Agentic AI and the Path to Hyper-Personalised 6G Networks

Much of the discussion around 6G still gravitates towards peak data rates, new spectrum and futuristic use cases. Yet one of the most profound shifts promised by 6G is not about raw performance at all, but about how networks understand and respond to individual users. A recent Analysys Mason paper explores this idea in depth, arguing that 6G could enable true hyper-personalisation by embedding agentic AI throughout devices and the network itself.

Personalisation in telecoms is not new. Operators already differentiate services through network slicing, quality of service tiers and limited quality on demand offerings. However, these approaches are largely static, semi-personalised and constrained by the architecture of today’s 5G networks. They struggle to react in real time, lack deep awareness of user context and rely heavily on best-effort assumptions. As applications become more interactive, immersive and AI-driven, these limitations become increasingly visible to users.

Hyper-personalisation goes far beyond tailoring a tariff or boosting throughput for a predefined user group. It refers to the ability of the network to adapt continuously and in real time to an individual user’s situation, intent and experience. This could mean maintaining a consistent quality of experience as a user moves between environments, applications and devices, or proactively adjusting network behaviour before the user even notices a problem.

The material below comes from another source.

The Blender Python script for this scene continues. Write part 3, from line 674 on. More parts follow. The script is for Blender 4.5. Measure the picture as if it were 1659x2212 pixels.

Achieving this requires a step change in how networks sense, reason and act.

The paper makes the case that agentic AI is central to this shift. Agentic AI systems are designed to operate autonomously, making decisions and taking actions based on goals rather than explicit instructions. In a 6G context, this means AI agents embedded in user devices, referred to as agentic user equipment, working in tandem with AI agents in the network core, often described as the agentic core. Together, they form a closed-loop system that continuously exchanges intent, context and feedback.

One of the most interesting aspects of this vision is the role of the 6G core network. Rather than being a relatively passive control point, the core becomes the brain of the hyper-personalised network. It aggregates contextual information from devices, applications and the network itself, learns from past experiences and translates user intent into real-time adjustments across the radio access network, transport and core user plane. This includes dynamically managing slicing, policy, routing, edge resources and even sensing and computing capabilities.

From the device side, agentic user equipment plays an equally important role. Modern devices already have access to rich contextual information, including application behaviour, user activity and environmental signals. With embedded AI agents, devices can infer user intent locally and communicate it to the network in a way that respects privacy and security constraints. Rather than relying on deep packet inspection or static profiles, the network can act on explicit intent signals provided by the device itself.

This two-way negotiation between device and network addresses many of the challenges seen in 5G personalisation. It improves real-time feedback, reduces reliance on brittle heuristics and allows the network to anticipate issues rather than simply react to them. In principle, this could enable experiences such as seamless connectivity across transport modes, real-time optimisation for immersive applications, or guaranteed performance for embodied AI agents such as robots and autonomous systems.

However, the paper is clear that this vision is far from straightforward to implement. Standardisation remains a major open question. Existing network interfaces and APIs are not designed for rich, context-aware, agent-to-agent interactions. New mechanisms will be needed to support trust, discovery, semantic understanding and low-latency communication between AI agents across devices and networks. Without this, closed-loop hyper-personalisation will remain theoretical.

Trust is another critical challenge. Allowing AI agents to make autonomous decisions that affect network behaviour raises concerns around reliability, safety and unintended consequences. The paper highlights the need for strong assurance mechanisms, including runtime monitoring and fallback controls, to ensure that agentic systems behave within well-defined boundaries. This is particularly important in a telecoms environment where failures can have wide-reaching societal and economic impacts.

Energy consumption also cannot be ignored. Agentic AI systems require significant processing, both in devices and within the network. As operators already face rising energy costs, the efficiency of AI models, hardware choices and orchestration strategies will be crucial. Hyper-personalisation is unlikely to be viable if it dramatically increases the energy footprint of the network.

Despite these challenges, the direction of travel is clear. As AI becomes more deeply integrated into applications, devices and services, networks will need to evolve to support more dynamic, intent-driven interactions. 6G offers an opportunity to rethink the network architecture around this reality, placing agentic AI at its core rather than treating it as an add-on.

For those involved in 6G research, standardisation and training, the key takeaway is that hyper-personalisation is not just a feature but a systemic capability. It touches the radio, the core, devices, data models, interfaces and operational practices. Understanding this broader picture will be essential if 6G is to deliver experiences that feel genuinely different from what users have today, rather than simply faster versions of the same services.